- _SET TASK_
Return the lines where the word "scene" occurs.
*-*-*
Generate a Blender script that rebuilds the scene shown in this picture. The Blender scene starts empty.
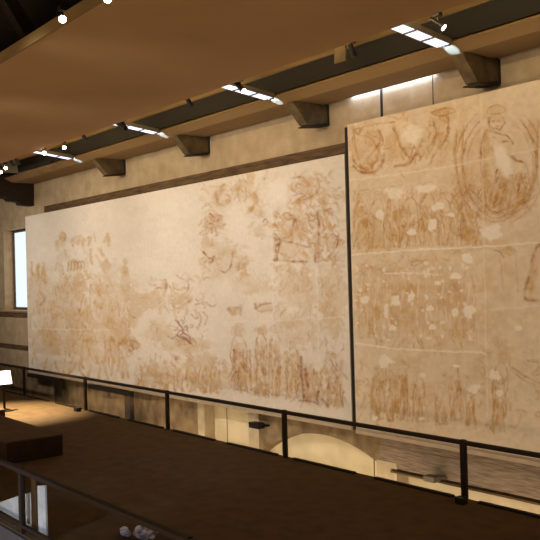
import bpy, bmesh, math, random
import numpy as np
from mathutils import Vector, Matrix
random.seed(7); RS = np.random.RandomState(11)
C = bpy.context.scene.collection
H = 4.0                       # camera height above the walkway floor
F = 823.6
# ------------------------------------------------------------------ camera frame
def nz(a):
    a = np.array(a, float); return a/np.linalg.norm(a)
d1 = nz((-658, 28, F)); d2 = np.array((1030, -19, F), float); d2 = nz(d2-d1*d2.dot(d1))
AX, AY = -d1, d2; AZ = np.cross(AX, AY)
M = np.array([AX, AY, AZ])
def ray(u, v): return M@nz((u-270, v-270, F))
def onY(u, v, y): r = ray(u, v); p = r*y/r[1]; p[2] += H; return p
def onZ(u, v, z): r = ray(u, v); p = r*(z-H)/r[2]; p[2] += H; return p
def proj(X, Y, Z):
    X = np.asarray(X, float); Z = np.asarray(Z, float)-H
    c = [M[0][i]*X+M[1][i]*Y+M[2][i]*Z for i in range(3)]
    return 270+F*c[0]/c[2], 270+F*c[1]/c[2]

# ------------------------------------------------------------------ materials
def lin(c): return tuple(((x/255)/12.92 if x/255 <= .04045 else ((x/255+.055)/1.055)**2.4) for x in c)+(1,)
def mat(name, col, rough=.7, metal=0, noise=0, scale=5, bump=0, stretch=(1, 1, 1), emit=None, spec=.5, col2=None, detail=6):
    m = bpy.data.materials.new(name); m.use_nodes = True; nt = m.node_tree; b = nt.nodes['Principled BSDF']
    b.inputs['Base Color'].default_value = lin(col); b.inputs['Roughness'].default_value = rough
    b.inputs['Metallic'].default_value = metal; b.inputs['Specular IOR Level'].default_value = spec
    if noise or bump:
        tc = nt.nodes.new('ShaderNodeTexCoord'); mp = nt.nodes.new('ShaderNodeMapping'); mp.inputs['Scale'].default_value = stretch
        n = nt.nodes.new('ShaderNodeTexNoise'); n.inputs['Scale'].default_value = scale; n.inputs['Detail'].default_value = detail
        nt.links.new(tc.outputs['Object'], mp.inputs[0]); nt.links.new(mp.outputs[0], n.inputs[0])
        if noise:
            cr = nt.nodes.new('ShaderNodeValToRGB'); a = col2 or tuple(max(0, x*(1-noise)) for x in col)
            cr.color_ramp.elements[0].position = .35; cr.color_ramp.elements[1].position = .65
            cr.color_ramp.elements[0].color = lin(a); cr.color_ramp.elements[1].color = lin(col)
            nt.links.new(n.outputs['Fac'], cr.inputs[0]); nt.links.new(cr.outputs[0], b.inputs['Base Color'])
        if bump:
            bp = nt.nodes.new('ShaderNodeBump'); bp.inputs['Strength'].default_value = bump; bp.inputs['Distance'].default_value = .02
            nt.links.new(n.outputs['Fac'], bp.inputs['Height']); nt.links.new(bp.outputs[0], b.inputs['Normal'])
    if emit:
        b.inputs['Emission Color'].default_value = lin(emit[0]); b.inputs['Emission Strength'].default_value = emit[1]
    return m

def glass_mat(name, tint=(246, 245, 243)):
    m = bpy.data.materials.new(name); m.use_nodes = True; nt = m.node_tree; nt.nodes.clear()
    o = nt.nodes.new('ShaderNodeOutputMaterial'); mx = nt.nodes.new('ShaderNodeMixShader')
    t = nt.nodes.new('ShaderNodeBsdfTransparent'); t.inputs[0].default_value = lin(tint)
    g = nt.nodes.new('ShaderNodeBsdfGlossy'); g.inputs['Roughness'].default_value = .02
    lw = nt.nodes.new('ShaderNodeLayerWeight'); lw.inputs[0].default_value = .5
    pw = nt.nodes.new('ShaderNodeMath'); pw.operation = 'POWER'; pw.inputs[1].default_value = 4.5; nt.links.new(lw.outputs['Facing'], pw.inputs[0])
    f = nt.nodes.new('ShaderNodeMath'); f.operation = 'MULTIPLY_ADD'; f.inputs[1].default_value = .35; f.inputs[2].default_value = .03; nt.links.new(pw.outputs[0], f.inputs[0])
    nt.links.new(f.outputs[0], mx.inputs[0]); nt.links.new(t.outputs[0], mx.inputs[1]); nt.links.new(g.outputs[0], mx.inputs[2])
    nt.links.new(mx.outputs[0], o.inputs[0]); return m

def stone_mat(name, c1, c2, c3, bw=1.1, bh=.42, morty=.012, mcol=(90, 75, 55)):
    m = bpy.data.materials.new(name); m.use_nodes = True; nt = m.node_tree; b = nt.nodes['Principled BSDF']
    N = nt.nodes.new; L = nt.links.new
    tc = N('ShaderNodeTexCoord'); sp = N('ShaderNodeSeparateXYZ'); cb = N('ShaderNodeCombineXYZ')
    L(tc.outputs['Object'], sp.inputs[0]); L(sp.outputs[0], cb.inputs[0]); L(sp.outputs[2], cb.inputs[1])
    br = N('ShaderNodeTexBrick'); L(cb.outputs[0], br.inputs[0])
    br.inputs['Color1'].default_value = lin(c1); br.inputs['Color2'].default_value = lin(c2); br.inputs['Mortar'].default_value = lin(mcol)
    br.inputs['Scale'].default_value = 1; br.inputs['Brick Width'].default_value = bw; br.inputs['Row Height'].default_value = bh
    br.inputs['Mortar Size'].default_value = morty; br.inputs['Mortar Smooth'].default_value = .6
    n = N('ShaderNodeTexNoise'); n.inputs['Scale'].default_value = 2.2; n.inputs['Detail'].default_value = 8; n.inputs['Roughness'].default_value = .65
    L(tc.outputs['Object'], n.inputs[0])
    cr = N('ShaderNodeValToRGB'); cr.color_ramp.elements[0].position = .38; cr.color_ramp.elements[1].position = .68
    cr.color_ramp.elements[0].color = (0, 0, 0, 1); cr.color_ramp.elements[1].color = (1, 1, 1, 1)
    mx = N('ShaderNodeMix'); mx.data_type = 'RGBA'
    L(n.outputs['Fac'], cr.inputs[0]); L(cr.outputs[0], mx.inputs[0]); L(br.outputs[0], mx.inputs[6]); mx.inputs[7].default_value = lin(c3)
    L(mx.outputs[2], b.inputs['Base Color']); b.inputs['Roughness'].default_value = .9
    bp = N('ShaderNodeBump'); bp.inputs['Strength'].default_value = .5; bp.inputs['Distance'].default_value = .02
    L(n.outputs['Fac'], bp.inputs['Height']); L(bp.outputs[0], b.inputs['Normal'])
    return m

def paint_mat(name, amount):
    m = bpy.data.materials.new(name); m.use_nodes = True; nt = m.node_tree; b = nt.nodes['Principled BSDF']
    N = nt.nodes.new; L = nt.links.new
    a = N('ShaderNodeAttribute'); a.attribute_name = 'pigment'
    tc = N('ShaderNodeTexCoord'); n = N('ShaderNodeTexNoise'); n.inputs['Scale'].default_value = 9; n.inputs['Detail'].default_value = 7
    L(tc.outputs['Object'], n.inputs[0])
    mr = N('ShaderNodeMapRange'); mr.inputs[1].default_value = .3; mr.inputs[2].default_value = .7; mr.inputs[3].default_value = 1-amount; mr.inputs[4].default_value = 1+amount*.5
    L(n.outputs['Fac'], mr.inputs[0])
    mx = N('ShaderNodeMix'); mx.data_type = 'RGBA'; mx.blend_type = 'MULTIPLY'; mx.inputs[0].default_value = 1
    L(a.outputs['Color'], mx.inputs[6]); L(mr.outputs[0], mx.inputs[7]); L(mx.outputs[2], b.inputs['Base Color'])
    b.inputs['Roughness'].default_value = .92; b.inputs['Specular IOR Level'].default_value = .15
    bp = N('ShaderNodeBump'); bp.inputs['Strength'].default_value = .12; bp.inputs['Distance'].default_value = .01
    L(n.outputs['Fac'], bp.inputs['Height']); L(bp.outputs[0], b.inputs['Normal'])
    return m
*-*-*
- _FULL SOLUTION_
Generate a Blender script that rebuilds the scene shown in this picture. The Blender scene starts empty.
C = bpy.context.scene.collection